An abundance of merkles

At this point a reader has two choices: either skip to the end of the essay to learn what a merkle is, or begin reading and try valiantly to pull the meaning from this garden of words from the former senator from Minnesota, who has written previously about merkles. Ed.

AFTER observing six merkle seasons carefully and scientifically, and studying the character and habits of merkle hunters, I have concluded that no two merkle seasons are alike, and that no two merkle hunters or gatherers are the same, and even that the same person as a merkle hunter changes from season to season.

Having had little success in my search for merkles last year, I was somewhat indifferent to the approach of this year's season. One Saturday early in April (ahead of time, I thought) I saw the usual sign of merkle hunter activity, a pickup truck parked marginally off Route 618, near a mountain ridge reputed to bear merkles. The width of Route 618 is such that one can park only marginally. That was a Saturday; I saw no hunter leaving the hill that day, but on Sunday in a casual walk, I met three searchers returning to their car. They were carrying paper bags, carefully, a sign that they had some success. I told them, truthfully, that I had a visitor who had never seen merkles and wondered if they could spare a sample or two. I was given one merkle. This limited generosity was comparable to what had been shown me in previous seasons. I was ready to conclude that all was as it had been in other years. I was wrong.

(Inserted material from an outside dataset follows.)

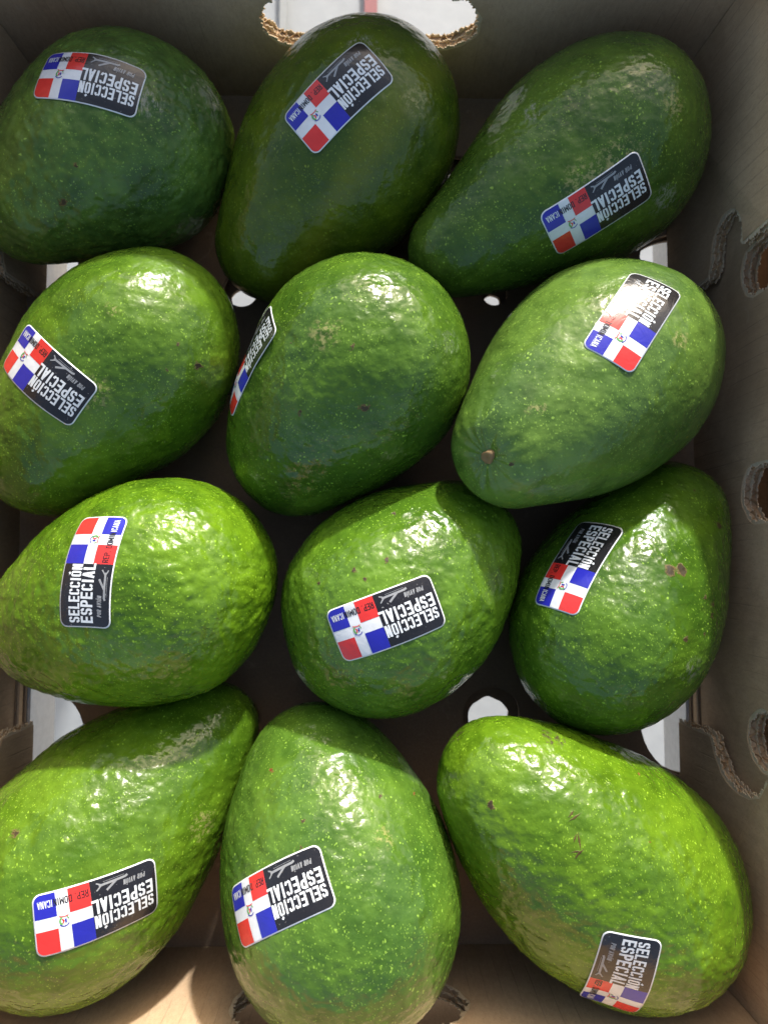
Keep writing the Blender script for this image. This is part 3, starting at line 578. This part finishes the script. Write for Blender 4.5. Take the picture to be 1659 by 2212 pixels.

On the next Saturday someone left me not one merkle, but a quart or more, in a sack at my doorway with no identification. This seemed strange behavior. More was to follow.

On Easter Sunday, I received a call from Tom Massie, who two years ago, following Easter morning sunrise services on Red Oak Mountain, had told me that he was a successful merkle hunter and that he would take me with him the next year. The next year, with its season for seeking merkles (for I had never gathered any), came and went, with no call from Tom. My confidence and trust in Tom had begun to fade, but on this Easter day it was restored. He did take me with him into the mountains.

The merkles were there in great abundance, as one measures abundance of merkles. I had previously found under instruction a few merkles in old apple orchards, but never before made a true wood's find.

I returned to my house, with merkles enough to give to a neighbor, who in earlier years had accompanied me on unsuccessful forays into our woods.

Even more was to come. On the next weekend, I received a call from a person in Peola Mills who, remembering my sad story of previous years, recalling my despair of ever finding merkles, told me I was welcome to come pick merkles (``not all,'' she said) that were growing under a wild crab apple tree, the location of which she offered to give me. I thanked her and asked to be remembered another year, and reported my satisfying success on the previous weekend. Adding that I had even given some merkles away.

I am not yet ready to believe that merkle hunters can always be counted on to be sharing and generous under all circumstances and all seasons but have revised the judgment, which was growing to be almost absolute because of my experience with them in years past, that they were all unreliable, not quite untruthful, but lacking in generosity and a sense of sharing.

My opinion now is, and I may have to revise my judgment during or after next year's merkle season, that there comes a point at which a merkle hunter who is successful in his hunt is moved to what at least appears to be generosity, both in sharing his knowledge of places where the mushrooms do grow, and beyond that sharing what is found.

But that point is not easily defined or predicted. In the dealing with merkles, I believe, a person must reach a point like that of the ``critical mass'' of nuclear materials, when something drastic happens (explosion, in the case of nuclear mass), and ``truth and generosity'' in the case of the merkle hunter.

Next year's merkle season, I expect, will be different from this one, and from all that have gone before.

The merkle is actually the delectable mushroom known as the morel - Latin name Morchella.